Relocation in assembly

Question

I have a boot-up code for a bare-metal ARM written in assembly and I'm trying to understand how it works. The binary is written in some external Flash, and is copying parts of itself in RAM at boot-up. I still didn't exactly get the concept of relocation in this context, even though I read this wikipedia entry. The RAM is mapped to a low address window, and the flash in a high address window. Can someone explain to me why we test the value of the link register here?

/* Test if we are running from an address, we are not linked at */
       bl check_position
 check_position:
        mov     r0, lr                  
        ldr     r1, =check_position
        cmp     r0, r1                  /* ; don't relocate during debug */
        beq     relocated_entry 

Answer 1

My guess is the application runs from ram, and when debugging the application this author is perhaps using some sort of bootloader and or jtag to load the test app directly into ram, thus no reason to copy and run (which could cause a crash).

Another reason you would do something like this is to avoid an infinite loop. If for example you want to boot from flash (have to usually) but execute from ram, the simplest way to do that is to just copy the whole flash or whole some chunk of flash to ram and just branch to the start of ram. Which when you do that means you hit the "copy the app to ram and branch" loop again, to avoid it the second time (which might crash you), you have some sort of am I running this loop from flash or not test.

Answer 2

Can anyone explain to me why we test the value of the link register here?

The bl check_position will place the value of PC+4 in the link register and transfer control to the check_position also PC relative.^{bl at ARM} So far everything is PC relative.

The ldr r1,=check_position gets a value from the literal pool.^Ref1 The actual code looks like,

  ldr r1,[pc, #offset]
...
  offset:
    .long check_position   # absolute address from assemble/link. 

So the R0 contains a PC relative version and the R1 contains the absolute assembled version. Here, they are compared. You could also use arithmetic to calculate the difference and then branch to it if non-zero; or possibly copy the code to it's absolute destination.^Ref2 If the code is running at the linked address, then R0 and R1 are the same. This is some pseudo code for bl.

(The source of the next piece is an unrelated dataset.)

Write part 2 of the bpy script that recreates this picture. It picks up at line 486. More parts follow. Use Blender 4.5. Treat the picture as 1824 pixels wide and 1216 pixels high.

 mov lr,pc               ; pc is actually two instruction ahead.
 add pc,pc,#branch_offset-8

The key is that BL does everything based on the PC including the update of lr. Instead of using this trick, we could use mov R0,PC, except the PC is 8 bytes ahead. Another alternative would be to use adr R0,check_position, which would get the assembler to do all the address math for us.

 /* Test if we are running from an address, we are not linked at */
 check_position:
    adr    r0, check_position
    ldr    r1, =check_position
    cmp    r0, r1                  /* ; don't relocate during debug */
    beq    relocated_entry 

An ARMv6 version might look like this,

 /* Test if we are running from an address, we are not linked at */
 check_position:
    adr    r0, check_position
    movw   r1, #:lower16:check_position
    movt   r1, #:upper16:check_position
    cmp    r0, r1                  /* ; don't relocate during debug */
    beq    relocated_entry 

In both cases, the code is more straight forward, smaller by one word and doesn't over write the lr register, so it could be used for other purposes.

Ref1: See Arm op-codes and .ltorg in gnu-assembler manual
Ref2: This is exactly what the Linux head.S is doing for the ARM.

Edit: I checked the ARM ARM and the PC is apparently the current instruction +8, which goes to show why the code was like this. I think the adr version is more direct and readable, but the adr pseudo-op is not used as often so people may not be familiar with it.